Atomic Theory

  • 322

    Aristotle

    A proponent of the continuum. He believed in four elements of air, earth, water and fire. Aristotle felt that regardless of the number of times you cut a form of matter in half, you would always have a smaller piece of that matter. This view held sway for 2000 years primarily because Aristotle was the tutor of Alexander the Great.
  • 370

    Democritus

    He founded the atom and said that all atoms are indivisable.
  • Johann Becher (1635-1682) and Georg Stahl (1660-1734)

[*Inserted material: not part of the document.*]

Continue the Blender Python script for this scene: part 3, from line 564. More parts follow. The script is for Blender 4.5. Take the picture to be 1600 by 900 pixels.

    They developed the Phlogiston theory which dominated chemistry between 1670 and 1790. Basically, when something burned, it lost phlogiston to the air. A problem with the theory was that burning of metals resulted in an increase in its mass. This problem was solved by assigning negative mass to phlogiston.
  • John Dalton

    All of the given atoms of an element are identical.
  • J.J. Thompson

    Found out that electrons are in a soup of positive charges.
  • Ernest Rutherford

    He found out that the nucleous has a positive charge.
  • Niels Bohr

    Found that electrons have a definite orbits
  • Ernst Schrodinger

    Found out that electrons are particles and waves at the same time.
  • Werner Heisenberg

    Electrons are in probability zones alled "orbitals", not orbits and the location can't be pippointed.
  • Antoine Lavoisier (1743-1794)

    He was the first person to make good use of the balance. He was an excellent experimenter. After a visit with Priestly in 1774, he began careful study of the burning process. He proposed the Combustion Theory which was based on sound mass measurements. He named oxygen. He also proposed the Law of Conversation of Mass which represents the beginning of modern chemistry.